Abandon Text!

W. H. Auden once said: "Poems are not finished; they are abandoned." I have been abandoning writing projects for many years, since only the pressure of deadline and high expectations ever got me to finish, or even start, anything of merit. This blog is an attempt to create a more consistent, self-directed writing habit. Hopefully a direction and voice will emerge.

Friday, September 08, 2006

All Treos go to Heaven

My Treo 650 bit the dust yesterday. Due to the nature of the warranty, the exact circumstances surrounding its demise will have to remain undisclosed. Let's just say it was working one minute, and was not working the next. Let's also conceed the fact that it involved a five-year-old talking a two-year-old into doing something that both of them deeply regretted after the fact. But you didn't hear that from me.

Now, there are precious few pieces of technology I have come to love more dearly than my Treo. I had owned an old decrepit Palm for a number of years, but never really found myself using it much. It was one more thing to lug around and keep up with, and I wasn't enough of a mobile-office warrior to really need such a thing. But once the Palm was married to a cellphone, the threshold of resistance was overcome. Now I had only one device to carry around . . . and what a device. I started making a lot more business calls on the road once I had all my contacts synched into the phone. I became a hardened Scrabble addict for eight months, once I could carry the game around in my pocket. I downloaded eBooks from Project Gutenberg and listened to audiobooks from Audible on my runs and in the car. I jotted notes for my writing. I even played old classic InfoCom interactive fiction games.

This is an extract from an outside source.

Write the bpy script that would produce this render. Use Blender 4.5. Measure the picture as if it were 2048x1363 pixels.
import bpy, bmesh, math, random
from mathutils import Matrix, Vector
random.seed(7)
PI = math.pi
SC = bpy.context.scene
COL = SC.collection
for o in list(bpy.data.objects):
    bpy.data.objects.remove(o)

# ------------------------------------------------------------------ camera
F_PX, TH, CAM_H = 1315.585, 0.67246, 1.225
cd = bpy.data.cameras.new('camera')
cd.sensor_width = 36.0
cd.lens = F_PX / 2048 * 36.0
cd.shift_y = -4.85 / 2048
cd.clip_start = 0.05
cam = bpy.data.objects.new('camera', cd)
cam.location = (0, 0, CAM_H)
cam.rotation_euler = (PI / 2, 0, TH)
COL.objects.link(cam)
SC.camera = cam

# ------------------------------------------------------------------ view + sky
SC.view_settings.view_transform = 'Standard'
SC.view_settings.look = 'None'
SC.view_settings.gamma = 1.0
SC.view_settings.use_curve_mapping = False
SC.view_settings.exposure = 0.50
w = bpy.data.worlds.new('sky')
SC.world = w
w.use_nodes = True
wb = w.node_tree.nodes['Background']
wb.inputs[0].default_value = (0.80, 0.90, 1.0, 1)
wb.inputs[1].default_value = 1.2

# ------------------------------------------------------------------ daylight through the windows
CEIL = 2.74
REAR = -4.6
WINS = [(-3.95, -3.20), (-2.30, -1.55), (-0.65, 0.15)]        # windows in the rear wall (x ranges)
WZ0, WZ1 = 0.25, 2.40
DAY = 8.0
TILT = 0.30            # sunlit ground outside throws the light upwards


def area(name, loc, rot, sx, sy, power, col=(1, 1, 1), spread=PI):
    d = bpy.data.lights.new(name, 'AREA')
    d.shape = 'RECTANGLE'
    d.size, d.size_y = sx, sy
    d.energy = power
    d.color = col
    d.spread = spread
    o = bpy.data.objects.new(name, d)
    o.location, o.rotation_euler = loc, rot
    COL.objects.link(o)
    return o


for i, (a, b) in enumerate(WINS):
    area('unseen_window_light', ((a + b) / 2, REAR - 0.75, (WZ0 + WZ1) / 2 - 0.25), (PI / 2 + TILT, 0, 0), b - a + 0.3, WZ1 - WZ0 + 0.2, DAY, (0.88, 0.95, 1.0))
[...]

And now . . . it was dead. I felt a little quiver of personal sadness . . . my little buddy was dead. But I called Verizon to send in the phone under warranty, and was shocked when a replacement phone arrived the next day. Pop in the battery, synch up the data, and it's like nothing ever happened. Well, better than that . . . the headset jack works again, and the power button has a crisper click. My Treo is reborn!

But I have to reflect on the change in our personal relationship to technology. Once upon a time our computers were our intimate long-time friends. We gave them names. We cared for them, fixed them when they broke, learned about their peculiar foibles. But now . . . now it's all disposable. I keep a computer for slightly less time than I keep a pair of shoes. And cell phones are even more ephemeral -- I was shocked when I brought a two-year old phone into a retail store for a new battery and they looked at me like I was nuts. "That thing is ancient, man." Two years old, and it's "ancient," so much so that batteries for it are harder to find than Krull action figures.

I am not going to pine for the "good old days" when "things were made to last." I'm about one-and-a-half generations too late for that. But I do have to wonder what it will do to our psyches, when our tools and clothes and houses and toys are so transient that we have almost no connection to them at all?